[nycbug-talk] SSH attacks

Yarema yds at CoolRat.org
Wed Sep 10 14:09:27 EDT 2008


Andy Kosela wrote:
> On Wed, Sep 10, 2008 at 7:11 PM, Yarema <yds at coolrat.org> wrote:
>> Hey, is anyone else seeing an upsurge in distributed SSH attacks over
>> the past week or two?
>> <snip>
> 
> The best defense against such attacks is just to allow SSH connections
> only for specific hosts/subnets. If you really need to allow the whole
> world to access your SSH port just use a nonstandard one and put it
> behind some good firewall. We are using Juniper Netscreen for that.
> Logs are clean.
> 
> If you can't put it behind firewall even editing /etc/hosts.allow can help.

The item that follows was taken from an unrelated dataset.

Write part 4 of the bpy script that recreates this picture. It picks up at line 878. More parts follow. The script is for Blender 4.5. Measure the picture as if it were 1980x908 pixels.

Thanks, I do need SSH to be wide open.  The non-standard port method has
been debated many a time and I lean against security by obscurity.

I was just thinking that I need to look into Juniper stuff in case a
client requests a commercially supported firewall.  In my situation I
don't see what Juniper can do that I can't with the two CARPed FreeBSD
firewalls I'm running.  Juniper is based on FreeBSD after all.

Based on what I've seen in the logs, the problem with these attacks is
that not that I'm worried of a successful break in.  It's the
overwhelming resource clogging they cause.

Anyway the solution I described in my initial post gets the job done
admirably.  PF's reaction time to block an attacking IP is sometimes
faster than sshd can print the login prompt to the attacker.  This based
on multiple messages I'm now finding in the auth.log which read

sshd[nnnn]: Could not write ident string to xxx.xxx.xxx.xxx

PF with max-src-conn-rate set to no more than 5 connections within 3
seconds from the same IP kicks ass is all I gatta say!